• _PROBLEM STATEMENT_: In the listing below, locate the line with "Write the bpy" and the line with "scene.camera = camo", then output both and everything between them exactly, minus any pictures.

┌─ STORED RECORDS

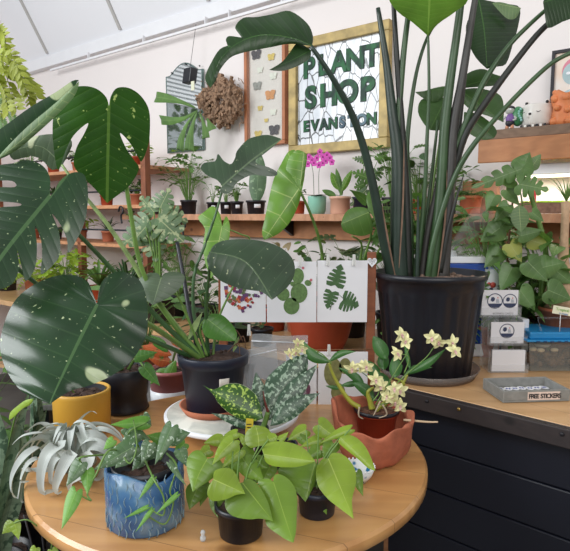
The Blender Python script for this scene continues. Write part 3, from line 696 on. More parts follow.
for k, (px, py) in enumerate([(146, 322), (182, 306)]):
    petiole([(px, py, 1.52), ((px + 205) / 2, (py + 350) / 2 + 4, 1.55), (205, 360, 1.58)], .002, .005, M_stem if k % 2 else M_stemd)
mb = MB()
mb.leaf(P(188, 340, 1.56), (.5, 0, 1), (0, -1, .3), .09, .02, 'lance', .1); mb.build('sheath', M_stemv, mon); mb = MB(); mb.leaf(P(233, 352, 1.56), (.3, -.1, .8), (0, -1, .2), .05, .012, 'lance', .1)
mb.build('sheath', M_stemv, mon)
mb = MB()
for a, b, c_ in (((228, 352), (238, 343), (240, 356)), ((236, 346), (243, 336), (246, 348)), ((232, 338), (236, 330), (243, 342))):
    mb.tube(sm([P(a[0], a[1], 1.55), P(b[0], b[1], 1.53), P(c_[0], c_[1], 1.54)], 4), [.002, .001], 5)
mb.build('aerial_root', M_bark, mon)

# yellow pot and black pot
q = P(83, 428, 1.59); q.z = TZt
t = thing('mustard_pot', 'mustard yellow pot with a dark liner in front of the tall black pot at left', 'pot', q)
mb = MB(); r = .081; h = .125; mb.lathe([(r - .006, 0), (r - .002, .004), (r, h - .012), (r + .001, h - .003), (r - .002, h), (r - .007, h), (r - .008, h - .03), (0, h - .03)], q, 48); mb.build('body', mat('mustard_glaze', (206, 156, 58), .42, var=.04), t)
mb = MB(); mb.lathe([(r - .02, h - .028), (r - .012, h - .004), (r - .016, h - .004), (r - .022, h - .02), (0, h - .02)], q, 40); mb.build('liner', M_black, t)
soil(t, q, r - .02, h - .016)
mb = MB(); mb.tube(sm([q + Z * (h - .015) + V((-.02, 0, 0)), q + V((-.03, -.01, h + .004)), q + V((-.045, -.01, h - .008))], 4), [.0025, .002], 6); mb.build('dry_stalk', M_stem, t)
q = P(125, 412, 1.77); q.z = TZt
t = thing('upright_leafy_plant', 'small plant with thick green stems in a tall black pot behind the mustard pot', 'potted plant', q)
mb = MB(); r = .078; h = .14; mb.lathe([(r - .012, .0), (r, .006), (r - .004, .016), (r - .006, .05), (r - .002, .054), (r, h - .03), (r + .003, h - .003), (r, h), (r - .005, h), (r - .006, h - .02), (0, h - .02)], q, 40); mb.build('pot', M_black, t)
soil(t, q, r - .008, h - .012)
for a, b, c_ in (((122, 370), (124, 360), (136, 357)), ((128, 370), (136, 359), (144, 367)), ((120, 372), (117, 366), (108, 352))):
    ptube(t, M_stem, [(a[0], a[1], 1.76), (b[0], b[1], 1.74), (c_[0], c_[1], 1.72)], [.006, .003], 'stem', 7)
for b, e, w in (((108, 352), (98, 336), 12), ((144, 367), (160, 386), 14), ((136, 357), (158, 352), 12)): pleaf(t, L_mid, b, e, w, 1.7)

# silver air plant
ac = onT(60, 492); ac.z = TZt
air = thing('silver_air_plant', 'large silvery curly air plant lying on the left side of the round table', 'air plant', ac)
YA = 1.34
def rib(pts, w, Ys=0, up=(0, -.5, 1), fold=.22):
    p3 = sm([P(a, b, YA + c_) for a, b, c_ in pts], 6); m_ = len(p3); w *= 1.22
    for p in p3:
        if (V((p.x, p.y, 0)) - TC).length < TR + .01: p.z = max(p.z, TZ + .012)
    wd = [w * (1 - .92 * (i / (m_ - 1)) ** 1.3) * (.8 + .2 * min(1, i / 4)) for i in range(m_)]
    ups = [(p - (V((ac.x + .03, YA, TZ + .03)))).normalized() for p in p3]
    mb = MB(); mb.ribbon(p3, wd, ups, fold); mb.build('leaf', L_air, air)
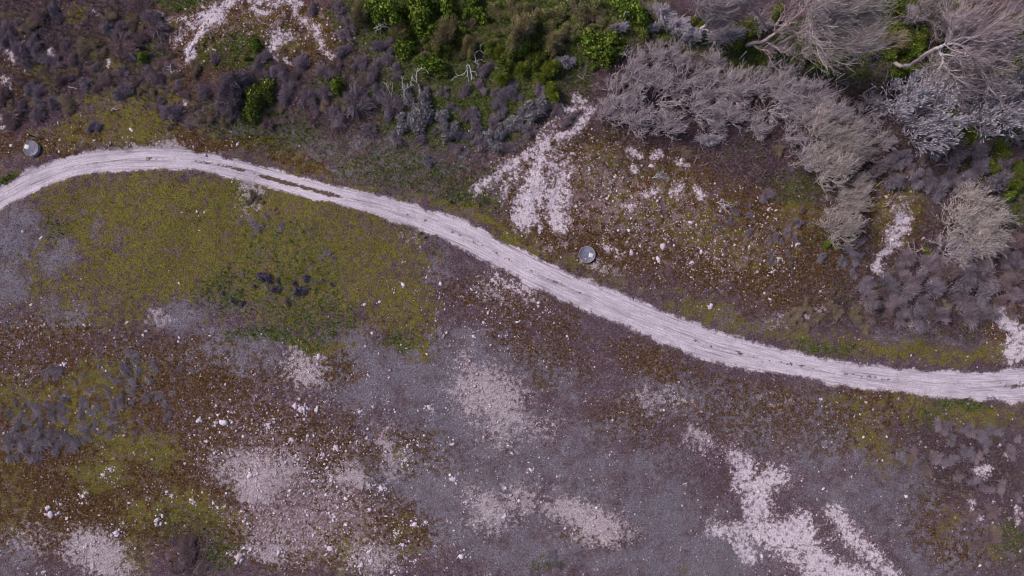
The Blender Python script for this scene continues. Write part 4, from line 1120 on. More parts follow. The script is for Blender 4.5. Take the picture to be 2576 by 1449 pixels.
BARKG = [(190, 180, 182), (178, 168, 172), (200, 190, 192)]
G_T = "bare trees of the upper right"
tree("bare_tree", "grey bare tree with forked pale trunk, crown sweeping above the wire fence", G_T,
     [([(1940, 124, 0), (1975, 102, 2.2), (2004, 86, 4.2), (2031, 68, 5.8)], .14, .10),
      ([(2031, 68, 5.8), (2052, 56, 6.6), (2080, 40, 7.6), (2110, 22, 8.4)], .12, .03),
      ([(2031, 68, 5.8), (2060, 66, 6.3), (2100, 58, 7.0), (2140, 50, 7.8)], .10, .03),
      ([(2031, 68, 5.8), (2046, 84, 5.6), (2062, 106, 5.5), (2080, 132, 5.4), (2096, 152, 5.2)], .11, .03),
      ([(2052, 56, 6.6), (2046, 36, 7.4), (2056, 8, 8.6)], .08, .02),
      ([(2062, 100, 5.6), (2100, 106, 6.0), (2140, 112, 6.4)], .06, .02),
      ([(2100, 58, 7.0), (2140, 80, 7.0), (2170, 96, 7.2)], .05, .02),
      ([(2080, 40, 7.6), (2130, 26, 8.2), (2165, 24, 8.6)], .05, .02),
      ([(2031, 68, 5.8), (2038, 92, 5.0), (2036, 118, 4.6)], .05, .02)],
     11, BARKG, [(156, 144, 144), (180, 168, 164), (128, 114, 120)], [(216, 206, 196), (204, 192, 186), (222, 214, 208)], n1=15, n2=7, n3=5, len1=1.9)
tree("bare_tree", "pinkish bare tree leaning from its low base beneath the forked tree", G_T,
     [([(1880, 114, 0), (1893, 108, 1.2), (1922, 102, 2.6), (1950, 82, 4.2), (1982, 58, 5.4)], .14, .07),
      ([(1982, 58, 5.4), (2010, 34, 6.4), (2040, 6, 7.4)], .06, .02), ([(1950, 82, 4.2), (1952, 62, 4.9), (1976, 40, 5.6)], .05, .02),
      ([(1922, 102, 2.6), (1944, 110, 3.0), (1962, 126, 3.2), (1976, 132, 3.4)], .05, .02), ([(1950, 82, 4.2), (1990, 76, 4.8), (2010, 84, 5.2)], .05, .02), ([(1893, 108, 1.2), (1905, 120, 1.8), (1926, 126, 2.2)], .04, .015)],
     12, [(172, 152, 156), (184, 166, 168)], [(164, 146, 150), (150, 132, 138), (176, 160, 160)], [(186, 170, 172), (170, 156, 154)], n1=8, n2=5, n3=4, len1=1.1)
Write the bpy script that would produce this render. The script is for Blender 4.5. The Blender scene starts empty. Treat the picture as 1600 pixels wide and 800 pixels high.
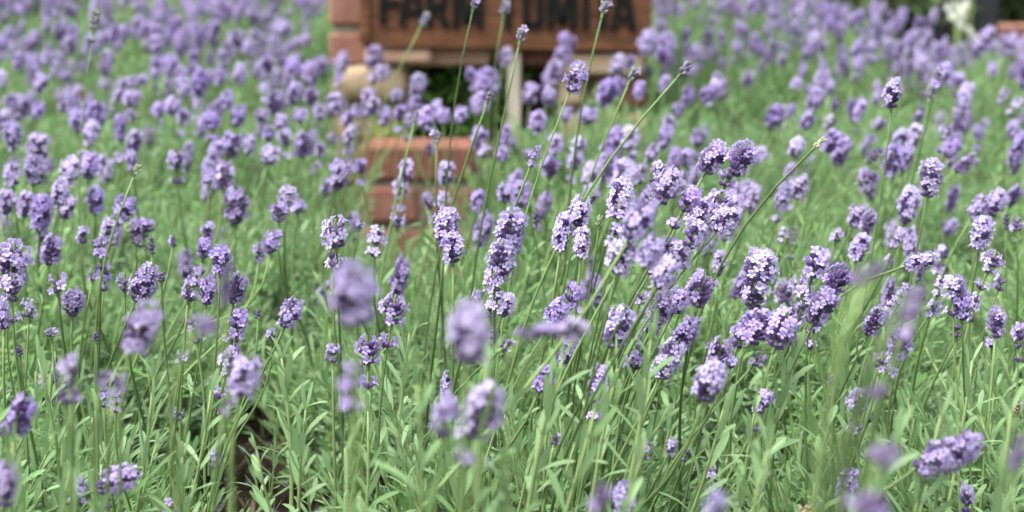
import bpy, bmesh, math, random
from mathutils import Vector, Matrix, Quaternion, noise

R = math.radians
random.seed(11)
scene = bpy.context.scene
col = scene.collection

# ------------------------------------------------------------------ camera
CAM_H, PITCH, FPX = 0.72, R(11.9), 2885.0          # FPX: focal length in photo pixels (1600 wide)
FOCUS = 1.23
cam = bpy.data.cameras.new('camera')
cam.sensor_width = 36.0
cam.lens = 36.0 * FPX / 1600.0
cam.clip_start, cam.clip_end = 0.02, 400.0
cam.dof.use_dof = True
cam.dof.focus_distance = FOCUS
cam.dof.aperture_fstop = 7.4
cam.dof.aperture_blades = 7
camo = bpy.data.objects.new('camera', cam)
camo.location = (0, 0, CAM_H)
camo.rotation_euler = (R(90) - PITCH, 0, 0)
col.objects.link(camo)
scene.camera = camo

# ------------------------------------------------------------------ light: bright overcast day
SUN_EL, SUN_AZ = R(66), R(-120)                     # azimuth measured from the view axis (+Y) towards +X
world = bpy.data.worlds.new('World')
scene.world = world
world.use_nodes = True
wn = world.node_tree
bg = wn.nodes['Background']
sky = wn.nodes.new('ShaderNodeTexSky')
sky.sky_type = 'NISHITA'
sky.sun_disc = False
sky.sun_elevation = SUN_EL
sky.sun_rotation = SUN_AZ
sky.air_density, sky.dust_density, sky.ozone_density = 1.0, 6.0, 0.6
hs_ = wn.nodes.new('ShaderNodeHueSaturation')       # cloud cover: the blue of the clear sky is mostly gone
hs_.inputs['Saturation'].default_value = 0.35
wn.links.new(sky.outputs['Color'], hs_.inputs['Color'])
wn.links.new(hs_.outputs['Color'], bg.inputs['Color'])
bg.inputs['Strength'].default_value = 0.15
sun = bpy.data.lights.new('sun', 'SUN')
sun.energy, sun.angle, sun.color = 0.95, R(50), (1.0, 0.96, 0.9)
suno = bpy.data.objects.new('sun', sun)
sd = Vector((math.sin(SUN_AZ) * math.cos(SUN_EL), math.cos(SUN_AZ) * math.cos(SUN_EL), math.sin(SUN_EL)))
suno.rotation_mode = 'QUATERNION'
suno.rotation_quaternion = sd.to_track_quat('Z', 'Y')
suno.location = (0, 0, 6)
col.objects.link(suno)
scene.view_settings.view_transform = 'Standard'
scene.view_settings.look = 'None'
scene.view_settings.exposure = 1.72
scene.view_settings.gamma = 1.0
scene.cycles.max_bounces = 8
scene.cycles.transmission_bounces = 5
scene.cycles.diffuse_bounces = 4

# ------------------------------------------------------------------ helpers
CP, SP = math.cos(PITCH), math.sin(PITCH)


def at(px, py, d):
    """world point seen at photo pixel (px, py), d metres in front of the camera"""
    xc, yc = (px - 800) / FPX * d, (400 - py) / FPX * d
    return Vector((xc, d * CP + yc * SP, CAM_H - d * SP + yc * CP))


def proj(p):
    v = p - Vector((0, 0, CAM_H))
    d = v.y * CP - v.z * SP
    if d < 0.05:
        return None
    return 800 + v.x / d * FPX, 400 - (v.y * SP + v.z * CP) / d * FPX, d


def tag(o, label=None, cat=None, group=None, kind=None):
    if label: o['label'] = label
    if cat: o['category'] = cat
    if group: o['group'] = group
    if kind: o['kind'] = kind
    return o


def link(o, parent=None):
    col.objects.link(o)
    if parent is not None:
        o.parent = parent
    return o


def empty(name, loc):
    e = bpy.data.objects.new(name, None)
    e.empty_display_size = 0.05
    e.location = loc
    return link(e)


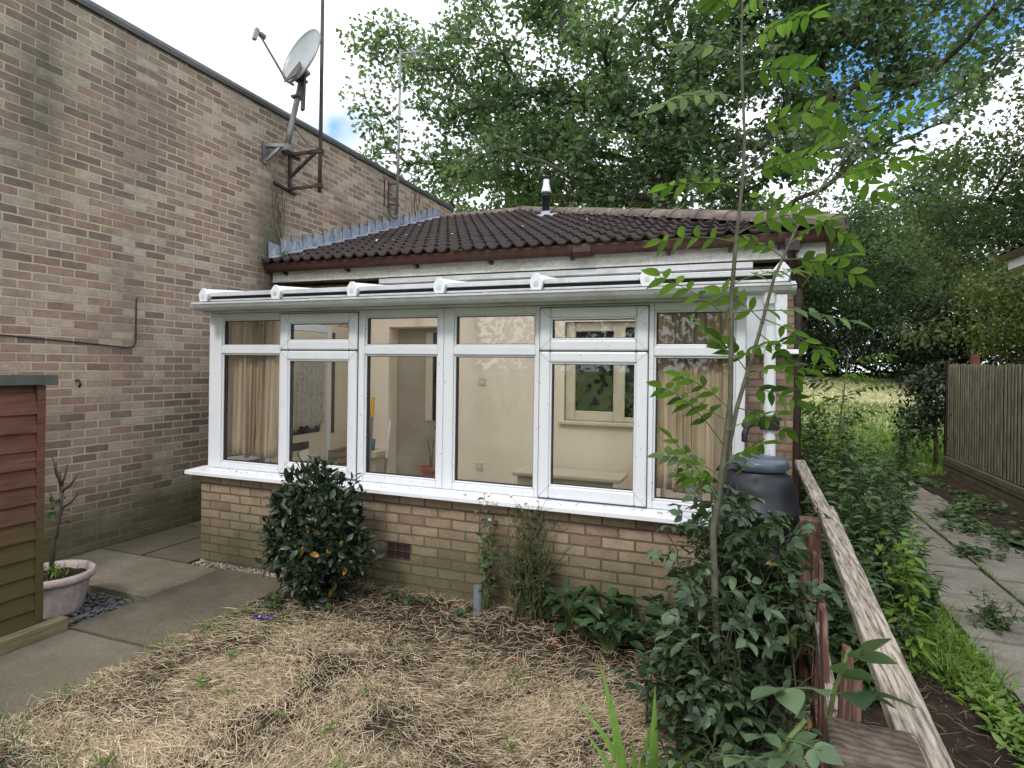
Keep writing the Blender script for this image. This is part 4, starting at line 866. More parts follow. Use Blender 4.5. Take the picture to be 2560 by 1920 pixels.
mb = MB(); rail(mb, (.265, 1.53, .26), (.36, 3.42, .26), .035, .085); mb.build('bottom_rail', m_picket, t, bevel=.004)
mb = MB(); mb.add([Vector((.166, 1.25, -.1)), Vector((.326, 1.25, -.1)), Vector((.326, 1.38, -.1)), Vector((.172, 1.38, -.1)), Vector((.166, 1.25, 1.022)), Vector((.326, 1.25, 1.024)), Vector((.328, 1.38, 1.028)), Vector((.172, 1.38, 1.030))], [(0, 3, 2, 1), (4, 5, 6, 7), (0, 1, 5, 4), (1, 2, 6, 5), (2, 3, 7, 6), (3, 0, 4, 7)])
mb.build('near_post', m_post, t, bevel=.008)
mb = MB(); mb.box(.30, .40, 3.42, 3.52, -.1, .965); mb.build('far_post', m_picket, t, bevel=.006)
pk = [(.262, 1.50, .92, .0, .03), (.247, 1.62, .64, .06, -.05), (.285, 1.80, .93, .015, .02), (.292, 2.05, .90, -.01, .04), (.30, 2.36, .88, .05, -.02), (.318, 2.66, .80, .0, .0), (.33, 2.95, .90, -.02, .02), (.345, 3.2, .86, .03, 0)]
for x, y, ztop, lean, lx in pk:
    mb = MB(); mb.beam((x-lx*.5, y-lean, .03), (x+lx*.5, y+lean, ztop), .02, .062, up=(0, 1, 0), jit=.004); mb.build('picket', m_picket, t, bevel=.002)
mb = MB(); mb.tube([(.30, 2.02, .70), (.27, 1.98, .69), (.255, 2.03, .68), (.285, 2.08, .69), (.31, 2.05, .70), (.35, 2.1, .72)], .003, 5); mb.build('tie_wire', m_rust, t)
# slatted fence on a brick plinth
t = thing('slatted_fence', 'tall weathered fence of narrow vertical slats on a low brick plinth', 'fence', (3.38, 8.2, 0))
mb = MB(); y = 2.0; r = random.Random(4)
while y < 12.32:
    w = r.uniform(.042, .054); z1 = 1.875+r.uniform(-.012, .012)+.02*math.sin(y*1.1); o_ = r.uniform(-.004, .004)
    mb.box(3.338+o_, 3.351+o_, y, y+w, .315+r.uniform(0, .012), z1); y += w+r.uniform(.052, .066)
mb.build('slats', m_slat, t)
mb = MB(); mb.box(3.385, 3.392, 2, 12.3, .32, 1.84); mb.box(3.392, 3.43, 2, 12.3, .5, .58); mb.box(3.392, 3.43, 2, 12.3, 1.5, 1.58); mb.build('backing', m_slatback, t)
mb = MB(); mb.box(3.30, 3.42, 1.8, 12.36, -.1, .16); mb.box(3.312, 3.41, 1.8, 12.34, .16, .172); mb.box(3.295, 3.42, 1.8, 12.36, .172, .30); mb.build('brick_plinth', m_brick_plinth, t, bevel=.006)
for y in (11.35, 8.6, 5.8, 3.0):
    mb = MB(); mb.box(3.40, 3.50, y, y+.10, 0, 2.02); mb.build('post', m_redpost, t, bevel=.005)
mb = MB(); mb.box(3.32, 3.39, 12.32, 12.40, .0, 1.86); mb.build('end_post', m_slatback, t)
# water butt
wc = Vector((.10, 3.70, 0))
t = thing('water_butt', 'dark blue plastic water butt with a grey lid at the conservatory corner', 'water butt', tuple(wc))
mb = MB(); mb.lathe([(0, .30), (.19, .30), (.212, .34), (.222, .60), (.222, .62), (.228, .625), (.228, .65), (.222, .655), (.222, .92), (.228, .925), (.228, .95), (.220, .955), (.208, 1.06), (.175, 1.135), (.150, 1.155), (.150, 1.185), (.0, 1.185)], wc, 40); mb.build('barrel', m_butt, t, smooth=True)
mb = MB(); mb.lathe([(.160, 1.172), (.166, 1.18), (.166, 1.215), (.150, 1.232), (.08, 1.243), (0, 1.247)], wc, 40); mb.build('lid', m_lid, t, smooth=True)
mb = MB(); mb.lathe([(0, 0), (.20, 0), (.185, .15), (.18, .29), (0, .295)], wc, 24); mb.build('stand', m_black, t)
# small ground things
mb = MB(); mb.tube([(-1.70, 3.86, -.05), (-1.70, 3.865, .19)], .034, 16); mb.tube([(-1.70, 3.865, .19), (-1.70, 3.865, .191)], .028, 16); tag(mb.build('pipe_stub', m_greypipe, None, origin=(-1.7, 3.86, 0)), 'short grey plastic pipe standing up out of the soil by the brick wall', 'pipe')
mb = MB(); r = random.Random(9); vs = []
for i in range(13):
    for j in range(5):
        q = Vector((-3.02+i*.0125, 3.12+j*.011+i*.003, .045+.012*mnoise.noise(Vector((i*.6, j*.9, 0)))+.012*math.sin(j*1.1)*(1-abs(i-6)/8))); vs.append(q)
mb.add(vs, [(i*5+j, i*5+j+1, i*5+6+j, i*5+5+j) for i in range(12) for j in range(4)])
o = tag(mb.build('sweet_wrapper', m_purple, None, origin=(-2.95, 3.15, .04)), 'crumpled purple foil wrapper on the edge of the dead grass', 'wrapper'); o.modifiers.new('thick', 'SOLIDIFY').thickness = .002
# neighbouring bungalow, only its roof corner shows
t = thing('neighbour_bungalow', 'corner of another tiled bungalow roof with brown gutter at the right edge', 'bungalow', (6, 7, 0))
mb = MB(); mb.box(3.95, 10, 2.0, 10.75, 0, 3.35); mb.build('wall', m_brick_plinth, t)
mb = MB(); z0 = 3.50; vs = []
for k in range(14):
    for i in range(0, 121):
        y = 2.0+i*.075; hh = (k*.30); x = 3.62+hh
        y = min(y, 11.0-hh); vs.append((x, y, z0+hh*.36+.03*(1-(.0))*(abs(math.sin(i*math.pi/4)))))
mb.add(vs, [(k*121+i, k*121+i+1, (k+1)*121+i+1, (k+1)*121+i) for k in range(13) for i in range(120)])
mb.add([(3.62, 11.0, z0), (10, 11.0, z0), (7.7, 6.9, z0+1.45)], [(0, 1, 2)]); mb.add([(10, 2, z0), (10, 11, z0), (7.4, 6.9, z0+1.4), (7.4, 2, z0+1.4)], [(0, 1, 2, 3)])
mb.build('roof', m_tile, t)
mb = MB(); mb.box(3.70, 3.725, 2, 10.93, 3.27, 3.47); mb.box(3.725, 9.9, 10.905, 10.93, 3.27, 3.47); mb.build('fascia', m_fascia, t)
mb = MB(); mb.box(3.725, 3.96, 2, 10.9, 3.275, 3.29); mb.build('soffit', m_fascia, t)
gutter('gutter', m_brown, t, 2, 10.98, .058, 'Y', 3.635, 3.465)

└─

• _SOLUTION TO THIS TASK_:
Write the bpy script that would produce this render. The script is for Blender 4.5. The Blender scene starts empty. Treat the picture as 1600 pixels wide and 800 pixels high.
import bpy, bmesh, math, random
from mathutils import Vector, Matrix, Quaternion, noise

R = math.radians
random.seed(11)
scene = bpy.context.scene
col = scene.collection

# ------------------------------------------------------------------ camera
CAM_H, PITCH, FPX = 0.72, R(11.9), 2885.0          # FPX: focal length in photo pixels (1600 wide)
FOCUS = 1.23
cam = bpy.data.cameras.new('camera')
cam.sensor_width = 36.0
cam.lens = 36.0 * FPX / 1600.0
cam.clip_start, cam.clip_end = 0.02, 400.0
cam.dof.use_dof = True
cam.dof.focus_distance = FOCUS
cam.dof.aperture_fstop = 7.4
cam.dof.aperture_blades = 7
camo = bpy.data.objects.new('camera', cam)
camo.location = (0, 0, CAM_H)
camo.rotation_euler = (R(90) - PITCH, 0, 0)
col.objects.link(camo)
scene.camera = camo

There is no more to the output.